SEAP voted against the plan because it "did not want to put money into a bottomless pit," said Carlos Pimentel, who added that just in the first five months of 2009 Air Macau accumulated over 153 million patacas in losses.

"We do not want to run Air Macau into the ground. Also, we want the objectives of the company to change so that it returns to profit," he said.

"Air Macau has to adopt new procedures and a plan to ensure its economic viability, otherwise it’s another cash injection into a bottomless pit, because the losses continue and will continue if the plan does not change," he said.
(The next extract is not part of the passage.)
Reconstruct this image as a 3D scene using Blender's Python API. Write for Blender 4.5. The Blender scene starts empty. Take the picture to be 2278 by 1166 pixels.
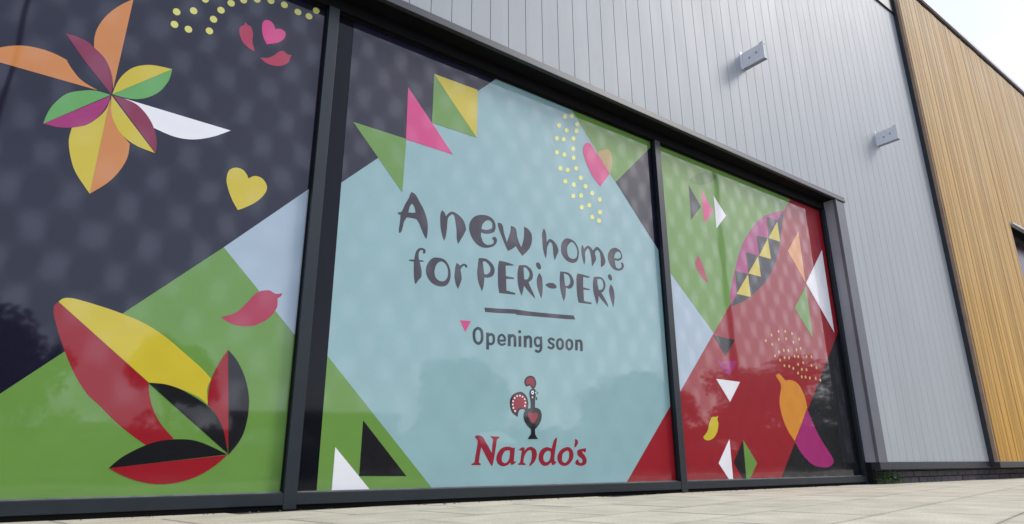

SEAP will not inject more money into the airline as it believes that after a capital reduction it would have an insignificant position in the airline, which would reduce TAP’s and BNU’s possibility of having any active role in the company.

The law suit, which was reported by Macau newspaper Ponto Final, could block the plan from moving forward and keep SEAP’s position at a time when TAP reiterated its willingness to sell its stake in Air Macau.

Air China, through its subsidiary China National Aviation Corporation (Macau) Company Limited, indirectly owns 51 percent of the issued share capital of Air Macau.

The other substantial shareholders of Air Macau are Serviços, Administração e Participações, Limitada and Sociedade de Turismo e Diversões de Macau, which own 20 percent and 14 percent of the share capital of Air Macau, respectively.

The Government of Macau SAR owns 5 percent of the share capital of Air Macau.

Air Macau flies to Beijing, Shanghai, Chengdu, Guilin, Kunming, Nanjing, Hangzhou, Changsha, Guiyang, Shenzhen, Haikou, Sanya and Xiamen on mainland China; Taipei and Kaohsiung in Taiwan; and Osaka (Japan), Bangkok (Thailand), Seoul and Pusan (South Korea) and Manila (Philippines).